* _WHAT IS REQUIRED_
Each line from the start of the entries through the line that contains "bm, 'cable', cb)" should be output exactly, please.

* _RECORDS SHOWN_
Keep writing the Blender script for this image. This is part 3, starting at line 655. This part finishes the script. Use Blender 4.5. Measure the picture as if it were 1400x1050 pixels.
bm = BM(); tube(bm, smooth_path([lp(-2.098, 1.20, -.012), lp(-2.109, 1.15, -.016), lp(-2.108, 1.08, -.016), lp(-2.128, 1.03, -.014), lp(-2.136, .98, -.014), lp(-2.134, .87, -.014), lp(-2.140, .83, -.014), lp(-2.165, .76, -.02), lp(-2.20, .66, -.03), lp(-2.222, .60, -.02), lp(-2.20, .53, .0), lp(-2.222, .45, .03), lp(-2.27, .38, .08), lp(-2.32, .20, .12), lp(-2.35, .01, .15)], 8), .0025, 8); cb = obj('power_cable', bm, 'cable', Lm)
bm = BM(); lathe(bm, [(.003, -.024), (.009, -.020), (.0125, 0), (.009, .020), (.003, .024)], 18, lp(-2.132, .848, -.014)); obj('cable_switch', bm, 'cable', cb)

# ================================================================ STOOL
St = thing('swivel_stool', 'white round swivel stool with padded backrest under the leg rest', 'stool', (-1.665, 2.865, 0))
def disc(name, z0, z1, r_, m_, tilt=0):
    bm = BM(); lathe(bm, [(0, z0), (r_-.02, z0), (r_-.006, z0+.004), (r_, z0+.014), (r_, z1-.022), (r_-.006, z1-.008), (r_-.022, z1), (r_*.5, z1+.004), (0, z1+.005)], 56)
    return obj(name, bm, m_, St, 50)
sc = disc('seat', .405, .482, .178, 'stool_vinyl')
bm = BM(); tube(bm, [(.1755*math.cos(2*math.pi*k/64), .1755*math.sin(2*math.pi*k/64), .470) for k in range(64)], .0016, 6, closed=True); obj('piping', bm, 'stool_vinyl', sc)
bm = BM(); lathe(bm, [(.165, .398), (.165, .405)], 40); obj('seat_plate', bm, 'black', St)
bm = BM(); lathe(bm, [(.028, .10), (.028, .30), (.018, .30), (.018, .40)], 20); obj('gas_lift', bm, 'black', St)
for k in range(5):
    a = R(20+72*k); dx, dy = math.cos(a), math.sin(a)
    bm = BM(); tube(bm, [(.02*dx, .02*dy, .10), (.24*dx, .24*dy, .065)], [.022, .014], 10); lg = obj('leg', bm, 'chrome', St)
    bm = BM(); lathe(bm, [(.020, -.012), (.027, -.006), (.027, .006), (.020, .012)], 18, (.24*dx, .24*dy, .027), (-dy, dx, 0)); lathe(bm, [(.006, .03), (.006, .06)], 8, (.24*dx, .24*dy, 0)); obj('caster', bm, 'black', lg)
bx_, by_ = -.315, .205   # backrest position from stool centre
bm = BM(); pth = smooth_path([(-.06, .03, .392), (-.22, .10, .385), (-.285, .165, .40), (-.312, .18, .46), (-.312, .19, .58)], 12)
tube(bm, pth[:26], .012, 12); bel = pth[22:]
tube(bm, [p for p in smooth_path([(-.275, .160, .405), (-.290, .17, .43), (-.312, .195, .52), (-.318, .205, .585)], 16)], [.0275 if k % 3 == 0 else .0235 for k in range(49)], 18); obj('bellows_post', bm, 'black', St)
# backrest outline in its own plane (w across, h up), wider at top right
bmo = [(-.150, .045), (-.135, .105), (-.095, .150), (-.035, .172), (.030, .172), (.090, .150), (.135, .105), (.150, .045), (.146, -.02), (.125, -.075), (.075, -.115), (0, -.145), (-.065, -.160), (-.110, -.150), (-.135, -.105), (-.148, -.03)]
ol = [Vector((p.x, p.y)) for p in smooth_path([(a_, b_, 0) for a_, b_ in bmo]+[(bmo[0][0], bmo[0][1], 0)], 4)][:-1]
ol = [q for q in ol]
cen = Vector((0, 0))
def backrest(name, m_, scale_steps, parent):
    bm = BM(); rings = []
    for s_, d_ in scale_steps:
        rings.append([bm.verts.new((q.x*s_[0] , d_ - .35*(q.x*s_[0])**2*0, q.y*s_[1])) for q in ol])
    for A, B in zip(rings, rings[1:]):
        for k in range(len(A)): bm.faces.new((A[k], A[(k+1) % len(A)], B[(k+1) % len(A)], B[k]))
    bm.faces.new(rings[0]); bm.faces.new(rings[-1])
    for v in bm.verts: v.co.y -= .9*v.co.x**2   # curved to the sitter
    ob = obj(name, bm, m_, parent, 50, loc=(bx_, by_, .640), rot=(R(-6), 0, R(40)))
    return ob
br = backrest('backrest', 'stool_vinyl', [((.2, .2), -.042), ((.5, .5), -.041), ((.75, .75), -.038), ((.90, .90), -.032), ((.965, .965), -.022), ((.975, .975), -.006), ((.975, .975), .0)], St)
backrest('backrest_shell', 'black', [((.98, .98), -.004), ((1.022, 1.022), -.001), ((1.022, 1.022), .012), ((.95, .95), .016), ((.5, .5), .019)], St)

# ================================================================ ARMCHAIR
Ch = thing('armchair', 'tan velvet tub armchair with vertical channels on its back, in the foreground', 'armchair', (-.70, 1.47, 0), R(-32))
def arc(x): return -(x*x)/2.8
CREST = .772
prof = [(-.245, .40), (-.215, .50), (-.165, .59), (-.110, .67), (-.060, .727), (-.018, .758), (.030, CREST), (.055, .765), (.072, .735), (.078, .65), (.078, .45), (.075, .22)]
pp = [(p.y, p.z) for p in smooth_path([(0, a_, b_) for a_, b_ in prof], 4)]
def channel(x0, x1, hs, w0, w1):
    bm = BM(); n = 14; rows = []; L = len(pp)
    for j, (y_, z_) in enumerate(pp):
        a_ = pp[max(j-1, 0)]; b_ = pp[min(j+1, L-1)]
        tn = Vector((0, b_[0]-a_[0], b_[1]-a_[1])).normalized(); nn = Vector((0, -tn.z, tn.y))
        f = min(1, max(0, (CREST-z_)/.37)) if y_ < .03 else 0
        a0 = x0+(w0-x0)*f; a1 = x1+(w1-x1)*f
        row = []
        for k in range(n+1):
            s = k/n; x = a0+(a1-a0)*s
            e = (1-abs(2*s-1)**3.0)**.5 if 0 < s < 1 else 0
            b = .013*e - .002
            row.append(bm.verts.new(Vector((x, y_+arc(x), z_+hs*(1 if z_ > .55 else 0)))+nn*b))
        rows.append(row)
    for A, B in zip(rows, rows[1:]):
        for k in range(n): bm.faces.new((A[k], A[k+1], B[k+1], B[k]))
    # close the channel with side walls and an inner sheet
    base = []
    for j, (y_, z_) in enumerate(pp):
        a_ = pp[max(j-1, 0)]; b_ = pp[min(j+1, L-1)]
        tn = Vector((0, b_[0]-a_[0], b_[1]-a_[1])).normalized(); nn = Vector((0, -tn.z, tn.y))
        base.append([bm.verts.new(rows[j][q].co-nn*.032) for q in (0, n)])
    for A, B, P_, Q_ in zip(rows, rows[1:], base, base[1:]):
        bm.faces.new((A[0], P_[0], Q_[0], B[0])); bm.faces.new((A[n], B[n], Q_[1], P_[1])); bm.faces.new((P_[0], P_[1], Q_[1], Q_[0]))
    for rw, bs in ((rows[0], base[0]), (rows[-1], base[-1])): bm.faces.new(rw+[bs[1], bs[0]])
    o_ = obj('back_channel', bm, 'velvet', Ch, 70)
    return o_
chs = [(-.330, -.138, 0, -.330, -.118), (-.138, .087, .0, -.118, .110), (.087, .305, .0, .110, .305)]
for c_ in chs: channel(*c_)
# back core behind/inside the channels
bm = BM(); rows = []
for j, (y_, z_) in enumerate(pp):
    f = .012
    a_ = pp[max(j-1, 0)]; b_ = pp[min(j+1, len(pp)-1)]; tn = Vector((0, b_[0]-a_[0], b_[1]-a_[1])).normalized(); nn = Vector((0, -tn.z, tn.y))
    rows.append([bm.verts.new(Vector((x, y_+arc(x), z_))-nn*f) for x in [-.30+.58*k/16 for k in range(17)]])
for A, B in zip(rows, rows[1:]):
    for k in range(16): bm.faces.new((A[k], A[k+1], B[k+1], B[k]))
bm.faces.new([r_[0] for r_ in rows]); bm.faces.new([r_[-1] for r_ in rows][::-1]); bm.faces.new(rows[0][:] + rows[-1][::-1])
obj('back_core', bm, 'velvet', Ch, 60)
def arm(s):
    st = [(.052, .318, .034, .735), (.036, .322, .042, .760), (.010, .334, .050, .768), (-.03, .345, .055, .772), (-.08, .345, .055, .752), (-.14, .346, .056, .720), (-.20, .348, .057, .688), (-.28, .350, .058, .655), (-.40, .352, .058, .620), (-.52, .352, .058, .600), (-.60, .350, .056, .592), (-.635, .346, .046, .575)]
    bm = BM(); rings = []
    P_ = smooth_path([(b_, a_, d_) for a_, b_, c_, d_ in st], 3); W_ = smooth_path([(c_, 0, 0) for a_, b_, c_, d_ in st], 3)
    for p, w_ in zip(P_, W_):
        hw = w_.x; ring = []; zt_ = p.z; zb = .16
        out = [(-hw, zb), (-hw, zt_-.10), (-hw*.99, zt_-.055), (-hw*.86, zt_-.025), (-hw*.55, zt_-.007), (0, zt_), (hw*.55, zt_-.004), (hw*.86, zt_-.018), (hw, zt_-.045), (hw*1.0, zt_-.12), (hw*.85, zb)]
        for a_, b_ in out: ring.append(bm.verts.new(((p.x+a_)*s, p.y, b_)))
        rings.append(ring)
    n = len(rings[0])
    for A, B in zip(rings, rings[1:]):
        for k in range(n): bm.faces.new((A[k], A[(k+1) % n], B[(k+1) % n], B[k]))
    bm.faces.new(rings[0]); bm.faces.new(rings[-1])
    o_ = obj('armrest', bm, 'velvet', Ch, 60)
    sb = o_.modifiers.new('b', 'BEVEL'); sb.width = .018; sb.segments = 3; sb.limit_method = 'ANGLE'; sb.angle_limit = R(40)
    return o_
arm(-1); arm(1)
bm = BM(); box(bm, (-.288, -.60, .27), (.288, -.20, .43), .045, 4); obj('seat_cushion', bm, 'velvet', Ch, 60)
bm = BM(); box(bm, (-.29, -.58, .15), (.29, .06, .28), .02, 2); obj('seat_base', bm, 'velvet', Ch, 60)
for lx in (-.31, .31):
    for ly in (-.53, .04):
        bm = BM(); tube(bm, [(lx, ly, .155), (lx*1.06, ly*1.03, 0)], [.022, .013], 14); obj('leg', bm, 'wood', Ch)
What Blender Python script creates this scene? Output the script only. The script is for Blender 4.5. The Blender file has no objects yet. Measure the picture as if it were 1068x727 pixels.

* _TASK SOLUTION_
Keep writing the Blender script for this image. This is part 3, starting at line 655. This part finishes the script. Use Blender 4.5. Measure the picture as if it were 1400x1050 pixels.
bm = BM(); tube(bm, smooth_path([lp(-2.098, 1.20, -.012), lp(-2.109, 1.15, -.016), lp(-2.108, 1.08, -.016), lp(-2.128, 1.03, -.014), lp(-2.136, .98, -.014), lp(-2.134, .87, -.014), lp(-2.140, .83, -.014), lp(-2.165, .76, -.02), lp(-2.20, .66, -.03), lp(-2.222, .60, -.02), lp(-2.20, .53, .0), lp(-2.222, .45, .03), lp(-2.27, .38, .08), lp(-2.32, .20, .12), lp(-2.35, .01, .15)], 8), .0025, 8); cb = obj('power_cable', bm, 'cable', Lm)
bm = BM(); lathe(bm, [(.003, -.024), (.009, -.020), (.0125, 0), (.009, .020), (.003, .024)], 18, lp(-2.132, .848, -.014)); obj('cable_switch', bm, 'cable', cb)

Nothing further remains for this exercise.